AIM OF THE TASK:
Tally every line of the listing where the string "Python" is found, and state the total alone.

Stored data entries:
»»
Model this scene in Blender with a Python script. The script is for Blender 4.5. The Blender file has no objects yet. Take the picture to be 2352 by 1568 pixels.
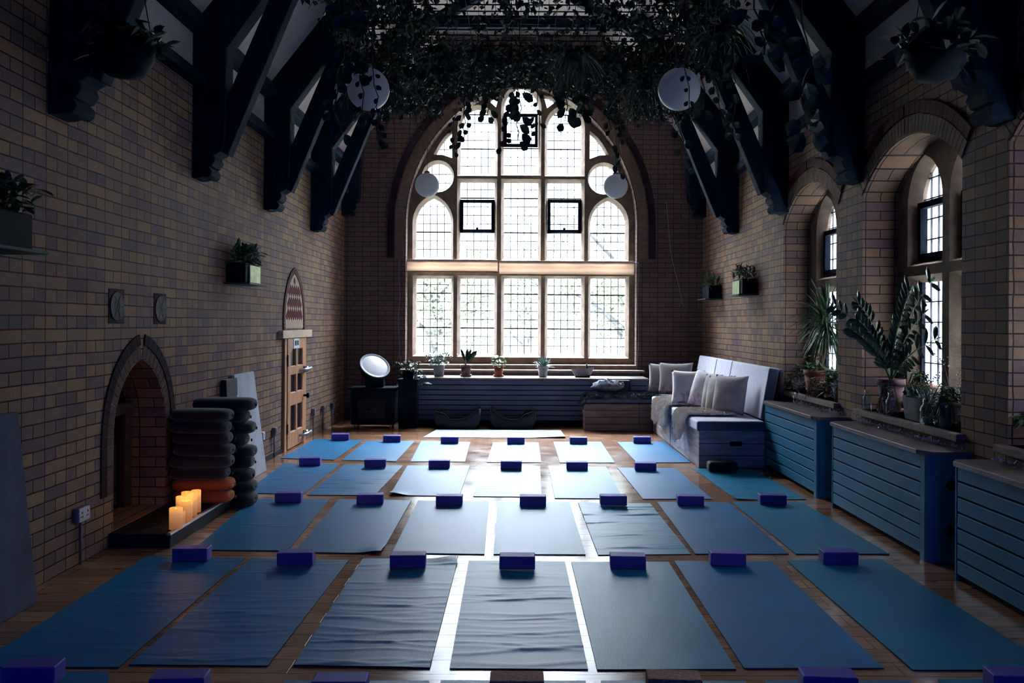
import bpy, bmesh, math, random
from math import sin, cos, pi, radians as R, sqrt, floor
from mathutils import Vector, Matrix, Euler, noise
from mathutils.geometry import tessellate_polygon, delaunay_2d_cdt
random.seed(7)
S = bpy.context.scene
COL = S.collection

# ------------------------------------------------------------------ camera, world, exposure
EYE, FPX, VX, VY, ROLL = 1.53, 2030.0, 1190.0, 742.0, R(0.3)
cd = bpy.data.cameras.new('camera'); cam = bpy.data.objects.new('camera', cd); COL.objects.link(cam)
cd.sensor_width = 36; cd.lens = FPX/2352*36
cd.shift_x = -(VX-1176)/2352; cd.shift_y = (VY-784)/2352
cd.clip_start = .05; cd.clip_end = 300
cam.matrix_world = Matrix.Translation((0, 0, EYE)) @ Matrix.Rotation(R(90), 4, 'X') @ Matrix.Rotation(ROLL, 4, 'Z')
S.camera = cam
S.view_settings.view_transform = 'Standard'; S.view_settings.look = 'None'
S.view_settings.gamma = 1; S.view_settings.use_curve_mapping = False
S.view_settings.exposure = 0.0
S.cycles.max_bounces = 7; S.cycles.diffuse_bounces = 5; S.cycles.glossy_bounces = 3
S.cycles.transparent_max_bounces = 10; S.cycles.transmission_bounces = 4
S.cycles.use_denoising = True
S.cycles.sample_clamp_indirect = 6
W = bpy.data.worlds.new('overcast_sky'); S.world = W; W.use_nodes = True
wn = W.node_tree; bg = wn.nodes['Background']
bg.inputs[1].default_value = 275.0
_tc = wn.nodes.new('ShaderNodeTexCoord'); _sx = wn.nodes.new('ShaderNodeSeparateXYZ'); _rp = wn.nodes.new('ShaderNodeValToRGB')
wn.links.new(_tc.outputs['Generated'], _sx.inputs[0]); wn.links.new(_sx.outputs[2], _rp.inputs[0]); wn.links.new(_rp.outputs[0], bg.inputs[0])
_e = _rp.color_ramp.elements
while len(_e) < 5: _e.new(.5)
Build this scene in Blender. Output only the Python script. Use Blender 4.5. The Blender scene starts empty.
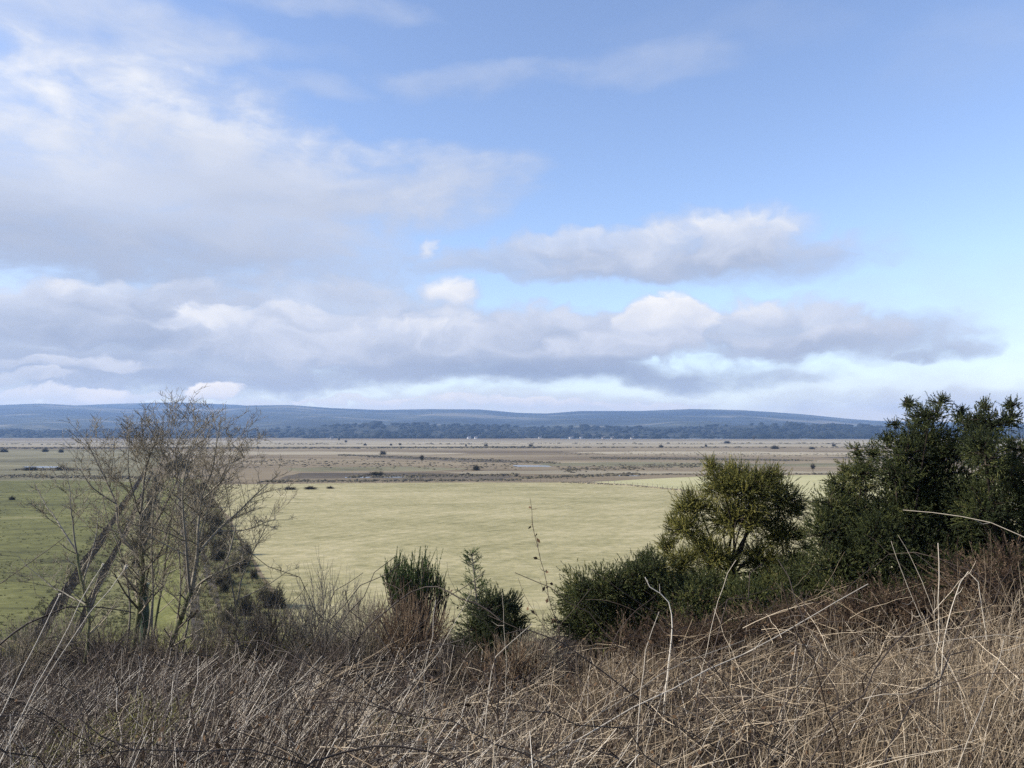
import bpy, bmesh, math, random
import numpy as np
from mathutils import Vector

random.seed(7)
rng = np.random.default_rng(11)
sc = bpy.context.scene
col = sc.collection
R = math.radians

# ------------------------------------------------------------------ camera
F = 800.0
PITCH = math.atan(48 / 800)
EYE = np.array([0.0, 0.0, 20.0])
cam_d = bpy.data.cameras.new("camera")
cam_d.sensor_width = 36
cam_d.lens = 36 * F / 1024
cam_d.clip_start = 0.05
cam_d.clip_end = 60000
cam = bpy.data.objects.new("camera", cam_d)
cam.location = EYE
cam.rotation_euler = (math.pi / 2 + PITCH, 0, 0)
col.objects.link(cam)
sc.camera = cam
CP, SP = math.cos(PITCH), math.sin(PITCH)


def ray(px, py):
    cx = (np.asarray(px, float) - 512) / F
    cy = (384 - np.asarray(py, float)) / F
    return cx, CP - cy * SP, SP + cy * CP


def at(px, py, Y):
    """point seen at pixel (px,py) at distance Y ahead"""
    x, y, z = ray(px, py)
    t = Y / y
    return np.array([x * t, Y, EYE[2] + z * t])


def ground_at(px, py, z=0.0):
    x, y, zz = ray(px, py)
    t = (z - EYE[2]) / zz
    return np.array([x * t, y * t, z])


# ------------------------------------------------------------------ terrain
def sstep(a, b, x):
    t = np.clip((x - a) / (b - a), 0, 1)
    return t * t * (3 - 2 * t)


def terrain(x, y):
    x = np.asarray(x, float)
    y = np.asarray(y, float)
    s = sstep(-6.5, 3.0, x)                    # 0 left, 1 right
    g = 0.195 + (0.128 - 0.195) * s
    edge = 25 + (17 - 25) * s
    yy = np.clip(y, -3, None)
    bank = 18.3 - g * np.minimum(yy, edge) - 0.62 * np.clip(yy - edge, 0, None)
    bank = bank + 0.22 * sstep(2.6, 5.5, x) * np.exp(-((y - 8.0) / 4.5) ** 2)
    bank = bank + 0.2 * sstep(3.0, 5.5, x) * np.exp(-((y - 6.5) / 2.5) ** 2) + 0.13 * np.sin(1.3 * x + 0.7 * y) + 0.07 * np.sin(2.9 * y - 1.7 * x) + 0.04 * np.sin(5.1 * x + 1.0)
    bank = bank - 0.55 * np.exp(-((x - 0.1) / 1.9) ** 2) * sstep(5.5, 10, y)
    k = 1.2                                      # soft foot of the bank
    z = np.where(bank > 12, bank, np.log1p(np.exp(np.clip(bank / k, -40, 40))) * k)
    return np.where(y > 58, 0.0, z * (1 - sstep(46, 58, y)))


# ------------------------------------------------------------------ mesh helpers
class MB:
    def __init__(self):
        self.v, self.t, self.f, self.m = [], [], {}, {}
        self.n = 0

    def add(self, verts, faces, tint=0.5, mat=0):
        verts = np.asarray(verts, float).reshape(-1, 3)
        faces = np.asarray(faces, int)
        k = faces.shape[1]
        self.v.append(verts)
        tt = np.asarray(tint, float)
        self.t.append(np.broadcast_to(tt, (len(verts),)).copy() if tt.ndim == 0 else tt)
        self.f.setdefault(k, []).append(faces + self.n)
        self.m.setdefault(k, []).append(np.full(len(faces), mat))
        self.n += len(verts)

    def tubes(self, P, Rad, S=3, tint=0.5, mat=0, cap=False):
        P = np.asarray(P, float)
        if P.ndim == 2:
            P = P[None]
        N, K, _ = P.shape
        Rad = np.broadcast_to(np.asarray(Rad, float), (N, K))
        T = np.gradient(P, axis=1)
        T /= np.linalg.norm(T, axis=2, keepdims=True) + 1e-9
        ref = np.where(np.abs(T[:, :1, 2:3]) < 0.8, np.array([0, 0, 1.0]), np.array([1.0, 0.13, 0]))
        A = np.cross(T, np.broadcast_to(ref, T.shape))
        A /= np.linalg.norm(A, axis=2, keepdims=True) + 1e-9
        B = np.cross(T, A)
        an = np.arange(S) * 2 * math.pi / S
        V = P[:, :, None, :] + Rad[:, :, None, None] * (A[:, :, None, :] * np.cos(an)[None, None, :, None] + B[:, :, None, :] * np.sin(an)[None, None, :, None])
        idx = np.arange(N * K * S).reshape(N, K, S)
        a = idx[:, :-1, :]
        b = np.roll(a, -1, axis=2)
        d = idx[:, 1:, :]
        c = np.roll(d, -1, axis=2)
        faces = np.stack([a, b, c, d], axis=-1).reshape(-1, 4)
        tint = np.asarray(tint, float)
        tv = np.broadcast_to(tint.reshape(-1, 1, 1) if tint.ndim == 1 else tint, (N, K, S)).reshape(-1)
        self.add(V.reshape(-1, 3), faces, tv.copy(), mat)

    def tris(self, A, B, C, tint=0.5, mat=0):
        n = len(A)
        V = np.stack([A, B, C], axis=1).reshape(-1, 3)
        t = np.asarray(tint, float)
        tv = np.repeat(t, 3) if t.ndim == 1 else t
        self.add(V, np.arange(3 * n).reshape(-1, 3), tv, mat)

    def box(self, c, s, tint=0.5, mat=0, rot=0.0):
        c = np.asarray(c, float)
        s = np.asarray(s, float) / 2
        v = np.array([[i, j, k] for i in (-1, 1) for j in (-1, 1) for k in (-1, 1)], float) * s
        cr, sr = math.cos(rot), math.sin(rot)
        v = np.stack([v[:, 0] * cr - v[:, 1] * sr, v[:, 0] * sr + v[:, 1] * cr, v[:, 2]], axis=1) + c
        self.add(v, [[0, 1, 3, 2], [4, 6, 7, 5], [0, 4, 5, 1], [2, 3, 7, 6], [0, 2, 6, 4], [1, 5, 7, 3]], tint, mat)

    def build(self, name, mats, parent=None, smooth=False, origin=None):
        me = bpy.data.meshes.new(name)
        V = np.concatenate(self.v)
        if origin is not None:
            V = V - np.asarray(origin, float)
        T = np.concatenate(self.t)
        loops, starts, mi, p = [], [], [], 0
        for k, fl in self.f.items():
            fs = np.concatenate(fl)
            loops.append(fs.reshape(-1))
            starts.append(p + np.arange(len(fs)) * k)
            p += fs.size
            mi.append(np.concatenate(self.m[k]))
        loops = np.concatenate(loops).astype(np.int32)
        starts = np.concatenate(starts).astype(np.int32)
        me.vertices.add(len(V))
        me.vertices.foreach_set("co", V.astype(np.float32).ravel())
        me.loops.add(len(loops))
        me.loops.foreach_set("vertex_index", loops)
        me.polygons.add(len(starts))
        me.polygons.foreach_set("loop_start", starts)
        me.polygons.foreach_set("material_index", np.concatenate(mi).astype(np.int32))
        if smooth:
            me.polygons.foreach_set("use_smooth", np.ones(len(starts), bool))
        a = me.attributes.new("tint", "FLOAT", "POINT")
        a.data.foreach_set("value", T.astype(np.float32))
        for m in (mats if isinstance(mats, (list, tuple)) else [mats]):
            me.materials.append(m)
        me.update(calc_edges=True)
        o = bpy.data.objects.new(name, me)
        col.objects.link(o)
        if parent is not None:
            o.parent = parent
        if origin is not None and parent is None:
            o.location = origin
        return o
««
CORRECT RESULT:
2